When Christ proclaimed him as a rock, it was only minutes later that Peter failed and earned Christ’s rebuke “Get behind me Satan”.

Peter wanted to build a building when He saw Christ transfigured. That was just one of his failures.

When Peter moved out of the boat and started walking on the water, he was already ahead of all of the others who stayed safe in the boat … or was he? I bet he didn’t think so when he was drowning! But he was learning about live loads.

When he followed Jesus on the night He was arrested, Peter had learnt the advantage of a safety factor when he “followed at a distance” (Luke 22:54).

In that same night, he had already failed to stay awake, he failed to pray, and he even failed when he got the sword out in Gethsemane and cut off Malchus’s ear (John 18:10-11).

And all of this was before he failed to even acknowledge knowing Christ, let alone be His witness. Three denials, three more failures, in the same night.

So why did God choose Peter to take the lead on the Day of Pentecost and later open the door to the Gentiles and build the church?
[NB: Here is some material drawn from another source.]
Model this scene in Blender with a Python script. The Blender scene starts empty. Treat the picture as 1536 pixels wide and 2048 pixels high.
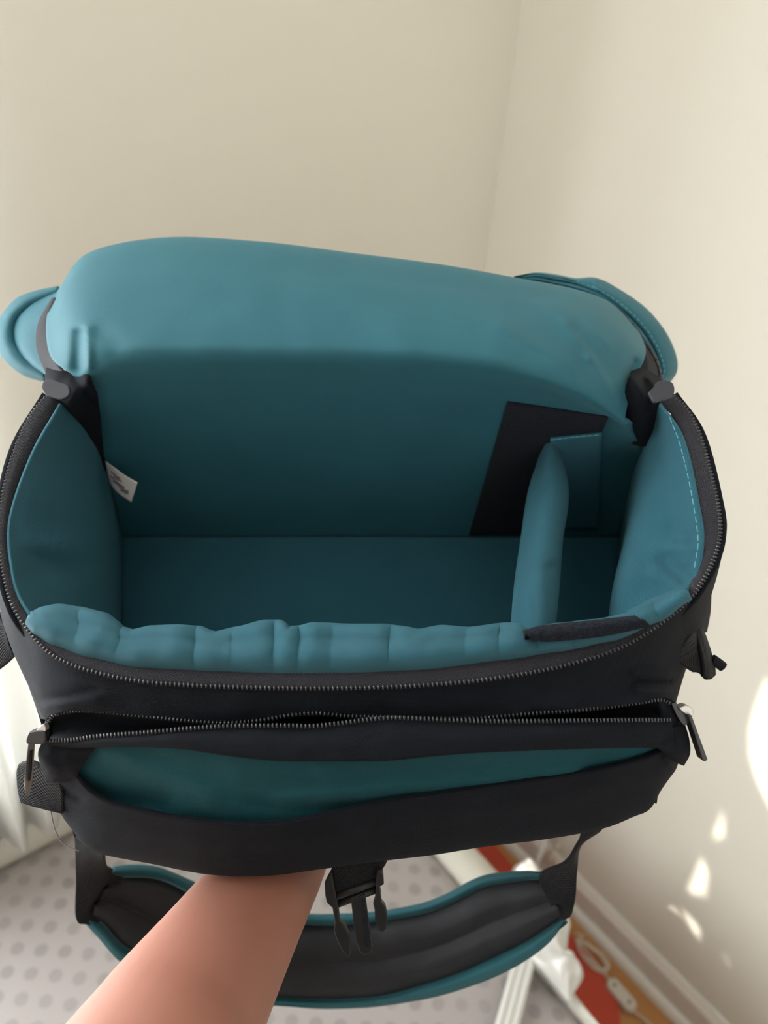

Why didn’t he choose someone with a record of success or at least a clean slate?

Because only Peter had been on the journey God wants to take us all on – way beyond our point of quitting – right up to our point of failure.

There’s something about the point of failure that makes it the ideal lookout point. You can see things, you can’t see anywhere else.

And what was it Jesus wanted Peter to see most clearly?

  • Do you love me?
  • Feed my sheep.

When someone shows they love you, you don’t ask for their resume or their bank balance. All you really care about is are they going to love you past the point where everyone else would quit.

And a starving sheep doesn’t care whether you’ve won Shepherd of the Year award or not. They just want to know if you’re still going to be meeting their needs and keeping them alive past the point when everyone else left so they could have their own needs met.

The real needs in life are only met by people who know how to continually pass through quitting and keep going until they reach the best option for any record-breaking pole vaulter, investor or load-testing engineer – the glorious point of failure.